#### [DATASET SECTION]
[Begin]
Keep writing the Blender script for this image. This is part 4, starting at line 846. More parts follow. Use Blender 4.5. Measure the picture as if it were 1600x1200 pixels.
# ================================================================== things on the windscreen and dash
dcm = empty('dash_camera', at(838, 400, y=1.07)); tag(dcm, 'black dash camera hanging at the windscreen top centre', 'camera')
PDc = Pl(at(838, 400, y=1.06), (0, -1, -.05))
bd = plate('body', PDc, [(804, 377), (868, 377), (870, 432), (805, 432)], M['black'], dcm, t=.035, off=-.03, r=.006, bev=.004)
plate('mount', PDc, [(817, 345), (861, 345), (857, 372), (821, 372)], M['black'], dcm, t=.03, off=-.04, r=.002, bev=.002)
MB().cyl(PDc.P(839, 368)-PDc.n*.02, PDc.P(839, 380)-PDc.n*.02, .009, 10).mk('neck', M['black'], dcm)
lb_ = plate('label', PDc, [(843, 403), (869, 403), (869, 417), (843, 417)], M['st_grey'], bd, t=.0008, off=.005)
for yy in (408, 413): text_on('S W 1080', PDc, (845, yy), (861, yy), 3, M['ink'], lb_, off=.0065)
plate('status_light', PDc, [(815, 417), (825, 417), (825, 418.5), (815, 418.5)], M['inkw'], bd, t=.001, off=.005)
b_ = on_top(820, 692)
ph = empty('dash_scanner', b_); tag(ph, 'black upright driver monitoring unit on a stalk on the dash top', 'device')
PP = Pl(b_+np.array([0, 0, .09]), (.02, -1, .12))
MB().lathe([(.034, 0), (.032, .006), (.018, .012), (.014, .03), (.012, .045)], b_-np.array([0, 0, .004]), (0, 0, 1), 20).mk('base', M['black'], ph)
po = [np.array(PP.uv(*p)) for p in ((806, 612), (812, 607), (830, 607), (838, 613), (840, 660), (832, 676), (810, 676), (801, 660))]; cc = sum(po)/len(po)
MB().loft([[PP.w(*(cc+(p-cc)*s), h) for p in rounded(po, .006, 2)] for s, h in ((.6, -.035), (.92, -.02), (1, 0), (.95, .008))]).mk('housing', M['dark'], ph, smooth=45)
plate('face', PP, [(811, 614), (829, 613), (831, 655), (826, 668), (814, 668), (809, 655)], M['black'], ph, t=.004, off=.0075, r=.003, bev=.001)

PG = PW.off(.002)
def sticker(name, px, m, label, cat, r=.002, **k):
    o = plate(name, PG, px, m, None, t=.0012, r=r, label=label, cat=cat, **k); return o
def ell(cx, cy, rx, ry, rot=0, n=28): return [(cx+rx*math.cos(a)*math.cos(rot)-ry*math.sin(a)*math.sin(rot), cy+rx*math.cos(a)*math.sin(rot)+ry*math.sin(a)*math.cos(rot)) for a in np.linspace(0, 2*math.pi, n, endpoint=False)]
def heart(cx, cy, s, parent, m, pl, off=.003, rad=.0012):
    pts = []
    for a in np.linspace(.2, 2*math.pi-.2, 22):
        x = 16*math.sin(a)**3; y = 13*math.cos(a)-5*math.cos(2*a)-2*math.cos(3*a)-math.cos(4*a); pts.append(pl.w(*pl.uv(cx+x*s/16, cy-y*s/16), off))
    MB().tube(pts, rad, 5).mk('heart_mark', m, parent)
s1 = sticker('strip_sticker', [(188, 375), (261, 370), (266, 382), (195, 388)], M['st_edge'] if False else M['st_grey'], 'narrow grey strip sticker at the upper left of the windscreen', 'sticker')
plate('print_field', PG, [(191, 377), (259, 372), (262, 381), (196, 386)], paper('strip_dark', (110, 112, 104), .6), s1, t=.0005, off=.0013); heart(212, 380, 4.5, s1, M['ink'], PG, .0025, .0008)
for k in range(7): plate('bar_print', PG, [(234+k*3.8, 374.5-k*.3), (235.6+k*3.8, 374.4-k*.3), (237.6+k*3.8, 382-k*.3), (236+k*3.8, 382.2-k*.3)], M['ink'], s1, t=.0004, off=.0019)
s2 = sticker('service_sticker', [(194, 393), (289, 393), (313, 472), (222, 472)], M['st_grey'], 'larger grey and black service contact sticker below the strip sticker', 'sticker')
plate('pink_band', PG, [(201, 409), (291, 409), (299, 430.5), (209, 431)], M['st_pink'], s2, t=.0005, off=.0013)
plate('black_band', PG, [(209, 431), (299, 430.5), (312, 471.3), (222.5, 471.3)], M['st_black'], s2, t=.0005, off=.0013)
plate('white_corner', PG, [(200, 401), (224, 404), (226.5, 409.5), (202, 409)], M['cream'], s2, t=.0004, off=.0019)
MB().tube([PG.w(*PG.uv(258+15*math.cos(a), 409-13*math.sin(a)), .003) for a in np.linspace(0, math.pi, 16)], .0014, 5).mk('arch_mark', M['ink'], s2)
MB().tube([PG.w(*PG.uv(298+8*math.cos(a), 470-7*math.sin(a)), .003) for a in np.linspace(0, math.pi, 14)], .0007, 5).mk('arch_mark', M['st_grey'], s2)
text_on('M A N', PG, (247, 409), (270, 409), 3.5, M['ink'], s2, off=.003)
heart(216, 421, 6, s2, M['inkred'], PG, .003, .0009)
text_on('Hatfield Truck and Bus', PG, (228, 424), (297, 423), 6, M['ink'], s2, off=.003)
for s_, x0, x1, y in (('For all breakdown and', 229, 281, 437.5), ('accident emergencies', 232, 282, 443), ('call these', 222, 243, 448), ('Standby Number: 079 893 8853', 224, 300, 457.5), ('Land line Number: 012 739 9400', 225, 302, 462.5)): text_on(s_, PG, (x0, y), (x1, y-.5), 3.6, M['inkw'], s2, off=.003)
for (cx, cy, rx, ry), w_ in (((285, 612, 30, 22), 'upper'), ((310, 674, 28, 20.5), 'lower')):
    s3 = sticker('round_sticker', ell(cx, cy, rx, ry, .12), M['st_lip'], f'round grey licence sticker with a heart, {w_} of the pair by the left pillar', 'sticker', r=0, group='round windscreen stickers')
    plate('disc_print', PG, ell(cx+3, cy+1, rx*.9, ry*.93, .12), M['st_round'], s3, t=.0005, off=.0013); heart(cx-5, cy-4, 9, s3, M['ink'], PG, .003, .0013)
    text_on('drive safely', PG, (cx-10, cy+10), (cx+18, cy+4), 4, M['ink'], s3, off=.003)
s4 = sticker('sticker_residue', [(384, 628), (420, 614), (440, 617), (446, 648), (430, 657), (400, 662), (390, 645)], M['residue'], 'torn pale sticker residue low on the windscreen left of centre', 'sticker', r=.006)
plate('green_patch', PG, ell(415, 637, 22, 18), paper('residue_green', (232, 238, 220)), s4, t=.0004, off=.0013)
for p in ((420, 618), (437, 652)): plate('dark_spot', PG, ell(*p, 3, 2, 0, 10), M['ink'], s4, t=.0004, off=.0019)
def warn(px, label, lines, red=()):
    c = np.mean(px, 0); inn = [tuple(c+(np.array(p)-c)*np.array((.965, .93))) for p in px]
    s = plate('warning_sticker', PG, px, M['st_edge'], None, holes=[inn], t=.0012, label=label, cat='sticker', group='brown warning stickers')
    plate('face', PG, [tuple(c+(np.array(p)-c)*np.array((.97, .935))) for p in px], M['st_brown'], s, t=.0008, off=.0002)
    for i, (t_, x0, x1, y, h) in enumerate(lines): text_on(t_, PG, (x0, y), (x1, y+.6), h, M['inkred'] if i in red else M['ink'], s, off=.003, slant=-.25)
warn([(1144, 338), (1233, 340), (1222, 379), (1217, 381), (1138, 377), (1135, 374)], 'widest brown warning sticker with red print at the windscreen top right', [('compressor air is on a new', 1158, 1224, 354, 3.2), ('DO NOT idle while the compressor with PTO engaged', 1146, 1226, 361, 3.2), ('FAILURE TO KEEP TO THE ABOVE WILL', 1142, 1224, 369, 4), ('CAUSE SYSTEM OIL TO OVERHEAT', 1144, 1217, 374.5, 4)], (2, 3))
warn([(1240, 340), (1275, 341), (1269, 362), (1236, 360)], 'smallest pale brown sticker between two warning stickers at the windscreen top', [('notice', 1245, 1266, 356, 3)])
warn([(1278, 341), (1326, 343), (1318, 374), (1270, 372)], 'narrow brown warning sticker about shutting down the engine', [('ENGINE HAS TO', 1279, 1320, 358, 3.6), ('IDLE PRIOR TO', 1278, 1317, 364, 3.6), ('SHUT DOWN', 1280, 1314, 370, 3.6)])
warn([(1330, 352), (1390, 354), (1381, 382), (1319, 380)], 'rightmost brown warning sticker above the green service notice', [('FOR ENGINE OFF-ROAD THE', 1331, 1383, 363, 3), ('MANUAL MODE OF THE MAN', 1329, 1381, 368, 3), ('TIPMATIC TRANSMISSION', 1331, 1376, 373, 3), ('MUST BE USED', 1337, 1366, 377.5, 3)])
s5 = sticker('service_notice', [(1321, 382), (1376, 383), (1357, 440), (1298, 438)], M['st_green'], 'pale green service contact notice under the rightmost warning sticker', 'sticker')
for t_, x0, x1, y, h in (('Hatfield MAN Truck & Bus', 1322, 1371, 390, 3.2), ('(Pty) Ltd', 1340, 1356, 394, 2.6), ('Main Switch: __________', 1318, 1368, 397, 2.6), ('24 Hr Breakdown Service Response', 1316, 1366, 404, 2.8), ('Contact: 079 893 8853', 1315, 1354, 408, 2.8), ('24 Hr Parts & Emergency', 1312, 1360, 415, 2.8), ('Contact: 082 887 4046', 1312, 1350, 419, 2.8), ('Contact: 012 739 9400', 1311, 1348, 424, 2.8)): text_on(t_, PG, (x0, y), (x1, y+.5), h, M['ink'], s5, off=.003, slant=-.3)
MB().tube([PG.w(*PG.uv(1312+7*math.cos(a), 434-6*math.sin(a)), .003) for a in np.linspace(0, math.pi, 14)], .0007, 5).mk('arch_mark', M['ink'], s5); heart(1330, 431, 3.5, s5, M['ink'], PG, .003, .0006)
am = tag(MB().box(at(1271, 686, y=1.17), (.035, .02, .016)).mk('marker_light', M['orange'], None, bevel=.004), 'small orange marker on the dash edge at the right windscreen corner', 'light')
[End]
#### [SET TASK]
Everything from the first line of the material through the line containing "off=.0075, r=.003, bev=.001)" is to be printed exactly; lines after that are to be left out.

#### [SOLUTION FOR THIS PROBLEM]
Keep writing the Blender script for this image. This is part 4, starting at line 846. More parts follow. Use Blender 4.5. Measure the picture as if it were 1600x1200 pixels.
# ================================================================== things on the windscreen and dash
dcm = empty('dash_camera', at(838, 400, y=1.07)); tag(dcm, 'black dash camera hanging at the windscreen top centre', 'camera')
PDc = Pl(at(838, 400, y=1.06), (0, -1, -.05))
bd = plate('body', PDc, [(804, 377), (868, 377), (870, 432), (805, 432)], M['black'], dcm, t=.035, off=-.03, r=.006, bev=.004)
plate('mount', PDc, [(817, 345), (861, 345), (857, 372), (821, 372)], M['black'], dcm, t=.03, off=-.04, r=.002, bev=.002)
MB().cyl(PDc.P(839, 368)-PDc.n*.02, PDc.P(839, 380)-PDc.n*.02, .009, 10).mk('neck', M['black'], dcm)
lb_ = plate('label', PDc, [(843, 403), (869, 403), (869, 417), (843, 417)], M['st_grey'], bd, t=.0008, off=.005)
for yy in (408, 413): text_on('S W 1080', PDc, (845, yy), (861, yy), 3, M['ink'], lb_, off=.0065)
plate('status_light', PDc, [(815, 417), (825, 417), (825, 418.5), (815, 418.5)], M['inkw'], bd, t=.001, off=.005)
b_ = on_top(820, 692)
ph = empty('dash_scanner', b_); tag(ph, 'black upright driver monitoring unit on a stalk on the dash top', 'device')
PP = Pl(b_+np.array([0, 0, .09]), (.02, -1, .12))
MB().lathe([(.034, 0), (.032, .006), (.018, .012), (.014, .03), (.012, .045)], b_-np.array([0, 0, .004]), (0, 0, 1), 20).mk('base', M['black'], ph)
po = [np.array(PP.uv(*p)) for p in ((806, 612), (812, 607), (830, 607), (838, 613), (840, 660), (832, 676), (810, 676), (801, 660))]; cc = sum(po)/len(po)
MB().loft([[PP.w(*(cc+(p-cc)*s), h) for p in rounded(po, .006, 2)] for s, h in ((.6, -.035), (.92, -.02), (1, 0), (.95, .008))]).mk('housing', M['dark'], ph, smooth=45)
plate('face', PP, [(811, 614), (829, 613), (831, 655), (826, 668), (814, 668), (809, 655)], M['black'], ph, t=.004, off=.0075, r=.003, bev=.001)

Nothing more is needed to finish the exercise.